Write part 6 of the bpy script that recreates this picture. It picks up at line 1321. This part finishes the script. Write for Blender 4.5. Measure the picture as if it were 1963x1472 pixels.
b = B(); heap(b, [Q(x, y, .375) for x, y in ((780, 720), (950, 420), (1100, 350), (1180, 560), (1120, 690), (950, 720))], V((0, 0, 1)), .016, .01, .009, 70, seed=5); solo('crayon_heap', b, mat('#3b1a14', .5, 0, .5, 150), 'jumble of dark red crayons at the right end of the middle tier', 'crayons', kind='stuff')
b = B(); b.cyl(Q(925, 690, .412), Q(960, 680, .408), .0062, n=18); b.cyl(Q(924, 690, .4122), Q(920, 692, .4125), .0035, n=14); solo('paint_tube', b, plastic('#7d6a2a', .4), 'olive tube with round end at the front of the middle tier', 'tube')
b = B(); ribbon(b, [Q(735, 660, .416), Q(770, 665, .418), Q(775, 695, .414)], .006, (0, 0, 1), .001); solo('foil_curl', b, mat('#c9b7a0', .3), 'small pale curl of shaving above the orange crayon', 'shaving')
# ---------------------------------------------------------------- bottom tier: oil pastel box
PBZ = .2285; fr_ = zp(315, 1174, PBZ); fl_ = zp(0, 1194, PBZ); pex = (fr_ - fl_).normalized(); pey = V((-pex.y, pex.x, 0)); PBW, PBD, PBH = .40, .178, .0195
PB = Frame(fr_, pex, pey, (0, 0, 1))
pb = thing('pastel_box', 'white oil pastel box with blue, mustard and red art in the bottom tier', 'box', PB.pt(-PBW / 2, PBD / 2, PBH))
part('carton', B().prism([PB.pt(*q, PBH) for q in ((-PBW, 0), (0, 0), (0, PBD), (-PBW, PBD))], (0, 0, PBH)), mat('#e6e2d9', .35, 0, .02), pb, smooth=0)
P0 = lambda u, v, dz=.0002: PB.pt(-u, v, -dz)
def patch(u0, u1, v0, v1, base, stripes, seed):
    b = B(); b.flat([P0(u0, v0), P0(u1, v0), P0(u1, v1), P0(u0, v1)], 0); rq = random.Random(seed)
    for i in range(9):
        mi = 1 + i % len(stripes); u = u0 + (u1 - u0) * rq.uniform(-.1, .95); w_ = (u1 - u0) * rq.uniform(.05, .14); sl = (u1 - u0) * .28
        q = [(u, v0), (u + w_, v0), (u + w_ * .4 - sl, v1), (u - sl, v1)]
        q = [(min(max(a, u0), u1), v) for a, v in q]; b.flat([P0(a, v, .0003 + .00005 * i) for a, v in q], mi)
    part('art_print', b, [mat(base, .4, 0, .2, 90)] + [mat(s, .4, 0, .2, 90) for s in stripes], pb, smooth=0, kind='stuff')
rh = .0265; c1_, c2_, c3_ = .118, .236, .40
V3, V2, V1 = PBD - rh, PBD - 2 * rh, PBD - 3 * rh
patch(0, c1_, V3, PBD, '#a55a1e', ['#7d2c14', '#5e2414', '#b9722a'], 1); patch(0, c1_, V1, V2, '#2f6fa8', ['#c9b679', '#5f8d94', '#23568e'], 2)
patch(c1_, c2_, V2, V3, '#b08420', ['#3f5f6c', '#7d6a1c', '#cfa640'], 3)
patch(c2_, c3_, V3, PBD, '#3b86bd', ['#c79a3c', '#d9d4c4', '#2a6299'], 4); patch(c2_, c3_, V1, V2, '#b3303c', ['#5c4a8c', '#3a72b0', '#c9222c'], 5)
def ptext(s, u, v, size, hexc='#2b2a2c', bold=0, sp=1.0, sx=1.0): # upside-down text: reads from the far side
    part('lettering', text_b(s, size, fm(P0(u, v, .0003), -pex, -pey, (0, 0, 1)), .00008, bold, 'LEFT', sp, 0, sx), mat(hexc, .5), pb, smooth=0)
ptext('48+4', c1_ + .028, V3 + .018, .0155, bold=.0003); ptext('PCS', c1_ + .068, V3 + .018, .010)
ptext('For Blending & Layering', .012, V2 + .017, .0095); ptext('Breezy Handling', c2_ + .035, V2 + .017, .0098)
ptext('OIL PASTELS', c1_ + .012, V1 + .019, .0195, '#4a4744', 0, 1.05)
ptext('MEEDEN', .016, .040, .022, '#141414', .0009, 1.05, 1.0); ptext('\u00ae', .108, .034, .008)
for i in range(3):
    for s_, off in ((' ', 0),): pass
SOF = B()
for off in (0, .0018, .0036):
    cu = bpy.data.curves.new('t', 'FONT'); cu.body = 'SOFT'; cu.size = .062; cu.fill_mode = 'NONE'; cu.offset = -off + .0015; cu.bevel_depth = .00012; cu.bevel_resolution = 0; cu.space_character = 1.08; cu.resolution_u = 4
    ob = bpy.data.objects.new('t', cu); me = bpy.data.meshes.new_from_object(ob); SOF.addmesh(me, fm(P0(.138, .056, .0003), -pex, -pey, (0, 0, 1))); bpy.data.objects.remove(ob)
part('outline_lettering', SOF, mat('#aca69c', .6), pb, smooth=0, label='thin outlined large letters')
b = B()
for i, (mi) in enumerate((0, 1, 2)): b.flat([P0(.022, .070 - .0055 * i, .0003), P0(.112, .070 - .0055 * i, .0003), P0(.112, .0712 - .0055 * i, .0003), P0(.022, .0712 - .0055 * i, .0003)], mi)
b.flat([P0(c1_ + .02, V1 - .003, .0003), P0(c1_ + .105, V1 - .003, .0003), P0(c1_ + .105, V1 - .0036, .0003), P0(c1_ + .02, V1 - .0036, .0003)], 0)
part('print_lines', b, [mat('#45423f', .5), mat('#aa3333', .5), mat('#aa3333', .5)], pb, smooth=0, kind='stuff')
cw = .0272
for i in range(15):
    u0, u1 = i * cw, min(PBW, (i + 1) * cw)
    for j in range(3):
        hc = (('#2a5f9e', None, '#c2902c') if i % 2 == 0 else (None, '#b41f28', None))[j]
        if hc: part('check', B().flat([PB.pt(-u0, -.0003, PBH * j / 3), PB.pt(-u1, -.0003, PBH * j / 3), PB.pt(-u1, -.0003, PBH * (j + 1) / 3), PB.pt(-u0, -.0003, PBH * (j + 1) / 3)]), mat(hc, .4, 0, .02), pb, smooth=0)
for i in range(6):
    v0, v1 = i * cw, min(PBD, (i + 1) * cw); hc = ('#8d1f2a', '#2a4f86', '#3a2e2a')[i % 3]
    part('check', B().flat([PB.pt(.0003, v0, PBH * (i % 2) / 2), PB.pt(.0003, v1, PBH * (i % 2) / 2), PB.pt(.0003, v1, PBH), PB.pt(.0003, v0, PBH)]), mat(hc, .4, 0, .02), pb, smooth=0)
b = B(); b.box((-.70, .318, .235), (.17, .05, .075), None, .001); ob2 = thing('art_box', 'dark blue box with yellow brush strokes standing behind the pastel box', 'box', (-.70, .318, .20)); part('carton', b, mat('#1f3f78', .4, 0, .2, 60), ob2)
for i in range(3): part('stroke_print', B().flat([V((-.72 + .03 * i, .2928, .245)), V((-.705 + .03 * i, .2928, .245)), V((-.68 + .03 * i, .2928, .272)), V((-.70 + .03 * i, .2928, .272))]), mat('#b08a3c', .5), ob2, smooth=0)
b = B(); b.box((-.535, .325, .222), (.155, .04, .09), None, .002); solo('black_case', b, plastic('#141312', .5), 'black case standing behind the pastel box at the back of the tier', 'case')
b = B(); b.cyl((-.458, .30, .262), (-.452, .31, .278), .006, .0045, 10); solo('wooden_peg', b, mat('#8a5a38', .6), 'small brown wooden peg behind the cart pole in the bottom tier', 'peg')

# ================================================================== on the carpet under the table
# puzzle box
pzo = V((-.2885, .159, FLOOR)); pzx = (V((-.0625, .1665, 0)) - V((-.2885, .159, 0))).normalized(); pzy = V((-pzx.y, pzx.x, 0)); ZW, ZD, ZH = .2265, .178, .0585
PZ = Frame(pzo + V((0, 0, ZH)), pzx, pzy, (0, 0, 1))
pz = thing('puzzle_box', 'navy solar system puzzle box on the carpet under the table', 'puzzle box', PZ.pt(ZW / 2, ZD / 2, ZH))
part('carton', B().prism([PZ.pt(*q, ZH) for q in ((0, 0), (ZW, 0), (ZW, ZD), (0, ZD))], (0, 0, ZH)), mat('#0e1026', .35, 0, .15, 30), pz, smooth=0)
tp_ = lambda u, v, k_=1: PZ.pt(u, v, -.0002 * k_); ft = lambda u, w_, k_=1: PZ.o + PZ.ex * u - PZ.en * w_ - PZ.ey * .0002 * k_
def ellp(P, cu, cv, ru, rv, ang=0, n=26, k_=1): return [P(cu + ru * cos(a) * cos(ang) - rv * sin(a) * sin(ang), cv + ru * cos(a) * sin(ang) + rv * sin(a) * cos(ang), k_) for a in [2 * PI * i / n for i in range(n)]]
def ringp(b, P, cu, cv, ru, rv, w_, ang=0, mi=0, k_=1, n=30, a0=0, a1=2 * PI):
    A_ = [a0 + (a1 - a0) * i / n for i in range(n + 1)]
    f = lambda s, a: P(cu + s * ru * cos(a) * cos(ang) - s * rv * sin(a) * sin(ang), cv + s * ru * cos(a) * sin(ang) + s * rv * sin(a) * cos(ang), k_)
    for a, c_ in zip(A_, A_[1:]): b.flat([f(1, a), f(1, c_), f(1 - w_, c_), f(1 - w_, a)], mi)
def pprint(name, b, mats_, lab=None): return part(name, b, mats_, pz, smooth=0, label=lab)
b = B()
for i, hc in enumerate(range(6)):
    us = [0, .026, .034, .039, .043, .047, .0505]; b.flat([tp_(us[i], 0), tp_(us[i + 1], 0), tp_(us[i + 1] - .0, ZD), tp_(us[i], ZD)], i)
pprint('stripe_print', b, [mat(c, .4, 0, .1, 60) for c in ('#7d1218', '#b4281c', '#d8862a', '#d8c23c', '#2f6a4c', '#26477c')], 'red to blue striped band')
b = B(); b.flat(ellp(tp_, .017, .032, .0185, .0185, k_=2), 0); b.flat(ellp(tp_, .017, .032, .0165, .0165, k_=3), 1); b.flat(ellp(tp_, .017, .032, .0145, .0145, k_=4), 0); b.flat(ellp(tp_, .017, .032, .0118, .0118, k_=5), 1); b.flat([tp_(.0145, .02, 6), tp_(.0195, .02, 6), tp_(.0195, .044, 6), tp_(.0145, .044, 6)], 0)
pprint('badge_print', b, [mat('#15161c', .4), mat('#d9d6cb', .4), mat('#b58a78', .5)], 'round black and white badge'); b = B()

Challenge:
Look for "part" and pull out every line that has it.

Reply to the task:
Write part 6 of the bpy script that recreates this picture. It picks up at line 1321. This part finishes the script. Write for Blender 4.5. Measure the picture as if it were 1963x1472 pixels.
part('carton', B().prism([PB.pt(*q, PBH) for q in ((-PBW, 0), (0, 0), (0, PBD), (-PBW, PBD))], (0, 0, PBH)), mat('#e6e2d9', .35, 0, .02), pb, smooth=0)
    part('art_print', b, [mat(base, .4, 0, .2, 90)] + [mat(s, .4, 0, .2, 90) for s in stripes], pb, smooth=0, kind='stuff')
    part('lettering', text_b(s, size, fm(P0(u, v, .0003), -pex, -pey, (0, 0, 1)), .00008, bold, 'LEFT', sp, 0, sx), mat(hexc, .5), pb, smooth=0)
part('outline_lettering', SOF, mat('#aca69c', .6), pb, smooth=0, label='thin outlined large letters')
part('print_lines', b, [mat('#45423f', .5), mat('#aa3333', .5), mat('#aa3333', .5)], pb, smooth=0, kind='stuff')
        if hc: part('check', B().flat([PB.pt(-u0, -.0003, PBH * j / 3), PB.pt(-u1, -.0003, PBH * j / 3), PB.pt(-u1, -.0003, PBH * (j + 1) / 3), PB.pt(-u0, -.0003, PBH * (j + 1) / 3)]), mat(hc, .4, 0, .02), pb, smooth=0)
    part('check', B().flat([PB.pt(.0003, v0, PBH * (i % 2) / 2), PB.pt(.0003, v1, PBH * (i % 2) / 2), PB.pt(.0003, v1, PBH), PB.pt(.0003, v0, PBH)]), mat(hc, .4, 0, .02), pb, smooth=0)
b = B(); b.box((-.70, .318, .235), (.17, .05, .075), None, .001); ob2 = thing('art_box', 'dark blue box with yellow brush strokes standing behind the pastel box', 'box', (-.70, .318, .20)); part('carton', b, mat('#1f3f78', .4, 0, .2, 60), ob2)
for i in range(3): part('stroke_print', B().flat([V((-.72 + .03 * i, .2928, .245)), V((-.705 + .03 * i, .2928, .245)), V((-.68 + .03 * i, .2928, .272)), V((-.70 + .03 * i, .2928, .272))]), mat('#b08a3c', .5), ob2, smooth=0)
part('carton', B().prism([PZ.pt(*q, ZH) for q in ((0, 0), (ZW, 0), (ZW, ZD), (0, ZD))], (0, 0, ZH)), mat('#0e1026', .35, 0, .15, 30), pz, smooth=0)
def pprint(name, b, mats_, lab=None): return part(name, b, mats_, pz, smooth=0, label=lab)